Information supplied.
(begin)

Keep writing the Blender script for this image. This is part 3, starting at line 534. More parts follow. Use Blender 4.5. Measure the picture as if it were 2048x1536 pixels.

(end)
(begin)

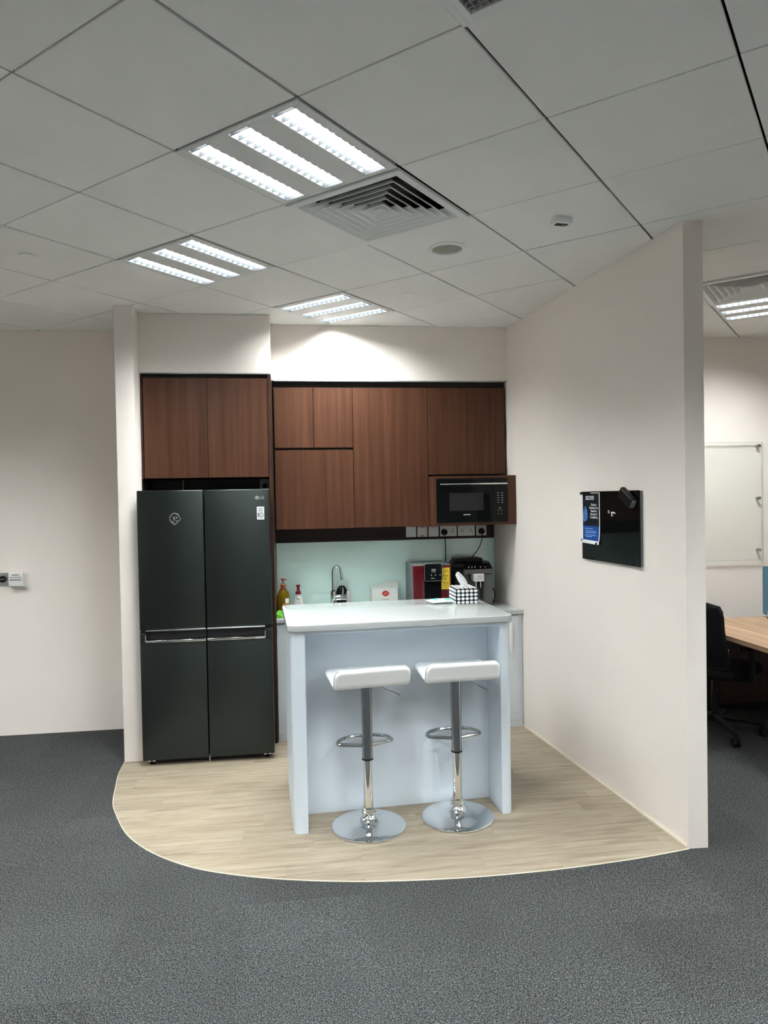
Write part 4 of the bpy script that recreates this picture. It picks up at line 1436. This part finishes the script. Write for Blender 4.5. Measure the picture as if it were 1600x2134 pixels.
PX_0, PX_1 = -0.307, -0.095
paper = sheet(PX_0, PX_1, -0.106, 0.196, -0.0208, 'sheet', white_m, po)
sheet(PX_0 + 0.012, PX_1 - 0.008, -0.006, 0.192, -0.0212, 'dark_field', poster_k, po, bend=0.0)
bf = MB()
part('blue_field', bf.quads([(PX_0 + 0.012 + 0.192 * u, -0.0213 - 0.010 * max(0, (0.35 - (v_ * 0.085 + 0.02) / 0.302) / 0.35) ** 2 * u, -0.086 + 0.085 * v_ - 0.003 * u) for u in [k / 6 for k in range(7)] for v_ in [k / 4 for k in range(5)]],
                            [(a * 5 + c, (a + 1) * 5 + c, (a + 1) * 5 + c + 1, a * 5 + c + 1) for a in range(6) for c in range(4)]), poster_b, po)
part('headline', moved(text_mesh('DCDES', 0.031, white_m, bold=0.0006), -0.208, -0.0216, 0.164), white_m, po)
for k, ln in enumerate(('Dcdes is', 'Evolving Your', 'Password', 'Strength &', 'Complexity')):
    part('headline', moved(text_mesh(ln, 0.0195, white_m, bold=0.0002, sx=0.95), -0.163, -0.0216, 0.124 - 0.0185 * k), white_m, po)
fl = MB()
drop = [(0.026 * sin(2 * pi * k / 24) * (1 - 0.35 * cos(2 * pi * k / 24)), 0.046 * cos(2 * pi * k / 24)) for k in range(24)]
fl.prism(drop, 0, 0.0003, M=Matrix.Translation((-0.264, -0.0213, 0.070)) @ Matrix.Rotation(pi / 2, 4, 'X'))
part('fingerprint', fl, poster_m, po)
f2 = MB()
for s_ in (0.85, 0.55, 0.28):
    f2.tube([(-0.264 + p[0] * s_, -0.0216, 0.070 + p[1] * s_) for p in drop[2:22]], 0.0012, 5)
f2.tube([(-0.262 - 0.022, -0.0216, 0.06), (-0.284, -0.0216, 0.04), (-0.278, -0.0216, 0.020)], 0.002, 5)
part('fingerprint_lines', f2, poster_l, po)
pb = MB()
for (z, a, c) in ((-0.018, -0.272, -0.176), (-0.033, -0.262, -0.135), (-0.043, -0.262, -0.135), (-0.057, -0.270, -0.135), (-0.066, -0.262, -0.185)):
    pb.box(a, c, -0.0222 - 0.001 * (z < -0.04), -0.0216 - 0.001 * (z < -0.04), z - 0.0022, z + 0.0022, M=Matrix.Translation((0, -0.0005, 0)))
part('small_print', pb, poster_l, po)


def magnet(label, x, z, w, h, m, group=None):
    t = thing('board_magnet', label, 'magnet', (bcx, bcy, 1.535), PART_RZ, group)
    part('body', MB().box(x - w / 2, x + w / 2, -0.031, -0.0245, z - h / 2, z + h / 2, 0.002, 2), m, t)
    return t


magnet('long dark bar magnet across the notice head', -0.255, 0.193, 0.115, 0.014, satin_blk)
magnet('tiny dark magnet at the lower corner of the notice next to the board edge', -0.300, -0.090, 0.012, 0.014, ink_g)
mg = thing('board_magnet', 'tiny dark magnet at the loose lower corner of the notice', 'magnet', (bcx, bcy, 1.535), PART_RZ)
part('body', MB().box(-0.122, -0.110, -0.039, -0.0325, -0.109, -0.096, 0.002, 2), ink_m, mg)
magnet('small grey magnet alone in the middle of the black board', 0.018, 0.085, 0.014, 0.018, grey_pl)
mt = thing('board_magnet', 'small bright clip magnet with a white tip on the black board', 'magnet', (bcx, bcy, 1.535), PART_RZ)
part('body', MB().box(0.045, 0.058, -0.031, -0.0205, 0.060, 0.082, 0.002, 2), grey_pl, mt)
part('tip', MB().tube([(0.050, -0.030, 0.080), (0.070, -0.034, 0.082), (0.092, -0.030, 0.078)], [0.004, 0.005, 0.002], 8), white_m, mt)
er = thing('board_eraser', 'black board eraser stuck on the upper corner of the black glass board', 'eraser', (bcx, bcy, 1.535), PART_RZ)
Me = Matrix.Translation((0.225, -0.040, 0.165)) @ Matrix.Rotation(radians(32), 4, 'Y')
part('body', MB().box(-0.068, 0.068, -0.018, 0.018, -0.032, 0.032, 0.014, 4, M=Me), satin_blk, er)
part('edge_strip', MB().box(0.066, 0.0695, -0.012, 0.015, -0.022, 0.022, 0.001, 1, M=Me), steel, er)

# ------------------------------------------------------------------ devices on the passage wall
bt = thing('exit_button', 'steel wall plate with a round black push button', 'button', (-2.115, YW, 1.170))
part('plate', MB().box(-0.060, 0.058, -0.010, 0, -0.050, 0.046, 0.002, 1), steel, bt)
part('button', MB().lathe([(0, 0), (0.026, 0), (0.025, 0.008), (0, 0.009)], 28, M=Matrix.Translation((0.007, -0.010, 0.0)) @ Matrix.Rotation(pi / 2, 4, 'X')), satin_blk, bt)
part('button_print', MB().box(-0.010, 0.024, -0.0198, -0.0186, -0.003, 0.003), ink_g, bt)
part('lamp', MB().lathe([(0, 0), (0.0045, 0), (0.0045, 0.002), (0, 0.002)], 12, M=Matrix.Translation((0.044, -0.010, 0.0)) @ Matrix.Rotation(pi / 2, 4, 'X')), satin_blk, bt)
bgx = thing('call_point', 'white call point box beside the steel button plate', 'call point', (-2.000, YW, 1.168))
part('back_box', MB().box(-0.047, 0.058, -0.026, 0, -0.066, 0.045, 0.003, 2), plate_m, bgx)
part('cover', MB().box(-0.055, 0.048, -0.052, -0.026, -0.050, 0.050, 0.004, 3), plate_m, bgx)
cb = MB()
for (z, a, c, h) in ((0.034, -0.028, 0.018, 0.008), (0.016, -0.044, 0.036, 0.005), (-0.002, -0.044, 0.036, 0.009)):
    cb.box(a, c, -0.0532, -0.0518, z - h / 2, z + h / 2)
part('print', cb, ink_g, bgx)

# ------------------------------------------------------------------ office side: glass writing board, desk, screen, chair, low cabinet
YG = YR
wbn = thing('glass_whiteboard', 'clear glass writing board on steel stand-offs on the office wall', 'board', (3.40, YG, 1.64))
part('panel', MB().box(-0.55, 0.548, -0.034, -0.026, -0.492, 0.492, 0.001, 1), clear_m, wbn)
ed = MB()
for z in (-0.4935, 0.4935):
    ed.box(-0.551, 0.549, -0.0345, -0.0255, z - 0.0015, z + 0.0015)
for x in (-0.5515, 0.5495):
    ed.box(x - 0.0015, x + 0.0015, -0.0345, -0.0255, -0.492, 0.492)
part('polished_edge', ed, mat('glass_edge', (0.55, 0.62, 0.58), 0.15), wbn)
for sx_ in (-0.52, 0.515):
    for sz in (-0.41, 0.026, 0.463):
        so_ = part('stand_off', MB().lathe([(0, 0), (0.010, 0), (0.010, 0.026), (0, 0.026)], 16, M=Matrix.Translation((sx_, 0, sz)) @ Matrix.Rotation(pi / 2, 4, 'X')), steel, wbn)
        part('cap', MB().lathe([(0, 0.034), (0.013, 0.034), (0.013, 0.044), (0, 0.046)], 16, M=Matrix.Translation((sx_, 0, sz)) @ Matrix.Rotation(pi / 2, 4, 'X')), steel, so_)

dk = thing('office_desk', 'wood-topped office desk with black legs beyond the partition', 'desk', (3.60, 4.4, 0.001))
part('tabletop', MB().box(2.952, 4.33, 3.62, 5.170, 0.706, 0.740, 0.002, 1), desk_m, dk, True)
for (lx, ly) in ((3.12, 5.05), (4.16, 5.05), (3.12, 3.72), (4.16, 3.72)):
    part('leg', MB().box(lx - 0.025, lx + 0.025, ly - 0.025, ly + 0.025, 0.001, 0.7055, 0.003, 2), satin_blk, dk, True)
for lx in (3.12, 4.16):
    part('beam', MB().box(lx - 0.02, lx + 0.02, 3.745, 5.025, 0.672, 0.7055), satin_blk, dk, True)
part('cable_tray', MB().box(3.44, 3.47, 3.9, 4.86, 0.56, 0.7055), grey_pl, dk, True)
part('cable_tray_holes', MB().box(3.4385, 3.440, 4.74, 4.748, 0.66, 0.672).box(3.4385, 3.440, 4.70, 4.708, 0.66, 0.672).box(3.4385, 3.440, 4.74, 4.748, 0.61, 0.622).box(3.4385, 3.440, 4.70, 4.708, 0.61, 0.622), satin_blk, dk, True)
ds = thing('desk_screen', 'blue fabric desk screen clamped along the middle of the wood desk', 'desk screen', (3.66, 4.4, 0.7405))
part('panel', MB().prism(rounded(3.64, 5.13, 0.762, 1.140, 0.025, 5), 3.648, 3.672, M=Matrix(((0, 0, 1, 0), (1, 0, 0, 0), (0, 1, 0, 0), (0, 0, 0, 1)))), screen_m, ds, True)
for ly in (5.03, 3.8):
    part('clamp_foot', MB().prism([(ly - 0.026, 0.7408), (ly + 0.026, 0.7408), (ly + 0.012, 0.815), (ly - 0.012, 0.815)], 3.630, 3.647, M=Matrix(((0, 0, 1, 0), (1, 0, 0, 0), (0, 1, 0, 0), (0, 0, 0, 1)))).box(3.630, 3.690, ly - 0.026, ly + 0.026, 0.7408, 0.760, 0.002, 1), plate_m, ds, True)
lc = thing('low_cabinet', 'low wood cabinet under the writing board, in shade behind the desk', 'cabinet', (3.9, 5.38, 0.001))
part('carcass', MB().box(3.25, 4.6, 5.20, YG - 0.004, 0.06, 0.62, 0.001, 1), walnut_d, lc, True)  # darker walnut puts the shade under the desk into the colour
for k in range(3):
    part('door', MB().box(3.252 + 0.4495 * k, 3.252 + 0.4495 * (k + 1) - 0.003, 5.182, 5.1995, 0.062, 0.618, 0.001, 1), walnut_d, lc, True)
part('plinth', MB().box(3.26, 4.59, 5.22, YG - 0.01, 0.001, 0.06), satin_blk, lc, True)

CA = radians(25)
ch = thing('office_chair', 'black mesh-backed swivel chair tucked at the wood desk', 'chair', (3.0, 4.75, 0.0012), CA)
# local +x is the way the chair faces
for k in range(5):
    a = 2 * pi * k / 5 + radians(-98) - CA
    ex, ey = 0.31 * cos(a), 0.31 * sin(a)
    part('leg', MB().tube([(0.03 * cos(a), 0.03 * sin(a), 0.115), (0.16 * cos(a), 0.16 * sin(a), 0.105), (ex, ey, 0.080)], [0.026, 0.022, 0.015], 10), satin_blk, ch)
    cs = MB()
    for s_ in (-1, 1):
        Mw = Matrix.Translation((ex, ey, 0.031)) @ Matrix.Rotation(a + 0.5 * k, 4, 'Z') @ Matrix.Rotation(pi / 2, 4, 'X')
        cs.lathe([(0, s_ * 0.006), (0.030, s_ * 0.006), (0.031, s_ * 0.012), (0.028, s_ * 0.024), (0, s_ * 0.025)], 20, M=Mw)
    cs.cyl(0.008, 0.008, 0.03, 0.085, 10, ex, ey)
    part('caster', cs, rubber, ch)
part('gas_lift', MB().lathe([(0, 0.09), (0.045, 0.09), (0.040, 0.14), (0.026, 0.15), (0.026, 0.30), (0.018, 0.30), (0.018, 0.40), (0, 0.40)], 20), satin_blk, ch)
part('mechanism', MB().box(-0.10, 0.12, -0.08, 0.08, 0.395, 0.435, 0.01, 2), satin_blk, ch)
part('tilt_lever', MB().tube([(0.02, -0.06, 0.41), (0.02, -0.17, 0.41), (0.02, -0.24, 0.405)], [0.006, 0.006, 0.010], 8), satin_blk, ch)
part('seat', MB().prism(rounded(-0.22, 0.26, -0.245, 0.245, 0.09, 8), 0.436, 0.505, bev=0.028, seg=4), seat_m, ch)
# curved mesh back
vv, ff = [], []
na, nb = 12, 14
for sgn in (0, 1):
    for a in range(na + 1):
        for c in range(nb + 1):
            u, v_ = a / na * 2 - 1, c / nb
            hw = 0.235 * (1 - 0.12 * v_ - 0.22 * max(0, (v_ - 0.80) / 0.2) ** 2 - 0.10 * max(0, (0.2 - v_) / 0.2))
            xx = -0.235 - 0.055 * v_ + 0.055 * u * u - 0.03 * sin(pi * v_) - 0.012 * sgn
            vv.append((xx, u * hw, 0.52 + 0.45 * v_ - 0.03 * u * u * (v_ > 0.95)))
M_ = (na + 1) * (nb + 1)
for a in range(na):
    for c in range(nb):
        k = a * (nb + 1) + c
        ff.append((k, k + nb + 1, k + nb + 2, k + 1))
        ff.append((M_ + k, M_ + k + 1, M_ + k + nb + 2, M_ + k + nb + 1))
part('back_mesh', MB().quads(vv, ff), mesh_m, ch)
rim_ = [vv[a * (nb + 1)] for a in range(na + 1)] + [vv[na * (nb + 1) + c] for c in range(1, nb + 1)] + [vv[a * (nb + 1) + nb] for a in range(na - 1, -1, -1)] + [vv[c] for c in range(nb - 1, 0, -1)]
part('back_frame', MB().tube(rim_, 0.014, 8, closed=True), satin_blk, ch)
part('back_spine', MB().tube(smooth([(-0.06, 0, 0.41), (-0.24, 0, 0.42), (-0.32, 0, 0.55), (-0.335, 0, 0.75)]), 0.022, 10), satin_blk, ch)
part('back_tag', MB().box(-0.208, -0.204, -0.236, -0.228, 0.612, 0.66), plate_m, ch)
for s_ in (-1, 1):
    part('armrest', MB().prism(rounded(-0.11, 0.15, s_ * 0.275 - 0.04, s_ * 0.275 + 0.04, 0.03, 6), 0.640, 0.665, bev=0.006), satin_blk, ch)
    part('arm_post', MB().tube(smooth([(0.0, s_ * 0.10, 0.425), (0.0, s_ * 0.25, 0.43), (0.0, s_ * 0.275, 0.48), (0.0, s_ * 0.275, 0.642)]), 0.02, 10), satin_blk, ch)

(end)

Of all the lines in the listing above, how many contain the word "picture"? Answer with the number alone.

2